On August 20, 2013, as contemplated by the Agreement and Plan of Merger, dated as of May 7, 2013, by and among the Company, Trulia, Inc., a Delaware corporation (“Trulia”), and Mariner Acquisition Corp., a Washington corporation and a wholly owned subsidiary of Trulia (“Merger Sub”), Merger Sub merged with and into the Company (the “Merger”), with the Company surviving as a wholly owned subsidiary of Trulia. The Merger became effective on August 20, 2013 upon the filing of articles of merger with the Secretary of State of Washington (the “Effective Time”).

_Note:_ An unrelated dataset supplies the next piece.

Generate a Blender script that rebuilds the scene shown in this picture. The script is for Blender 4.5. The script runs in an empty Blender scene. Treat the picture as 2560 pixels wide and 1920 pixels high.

As a result of the Merger, the Company has terminated all offerings of Company common stock pursuant to existing registration statements, including the Registration Statement. In accordance with the undertakings made by the Company in the Registration Statement to remove from registration, by means of a post-effective amendment, any securities of the Company that remain unsold at the termination of the offerings subject to the Registration Statement, the Company hereby removes from registration all securities registered under the Registration Statement that remain unissued and unsold as of the Effective Time.
1
SIGNATURES
Pursuant to the requirements of the Securities Act of 1933, as amended, the registrant certifies that it has reasonable grounds to believe that it meets all the requirements for filing on Post-Effective Amendment No. 1 on Form S-3 and has duly caused this registration statement to be signed on its behalf by the undersigned, thereunto duly authorized, in the City of Kirkland, State of Washington, on August 20, 2013.
MARKET LEADER, INC. | ||
By: | /s/ Ian Morris | |
Name: | Ian Morris | |
Title: | Chief Executive Officer and President |
Note: No other person is required to sign this Post-Effective Amendment No. 1 to the registration statement in reliance upon Rule 478 under the Securities Act of 1933, as amended.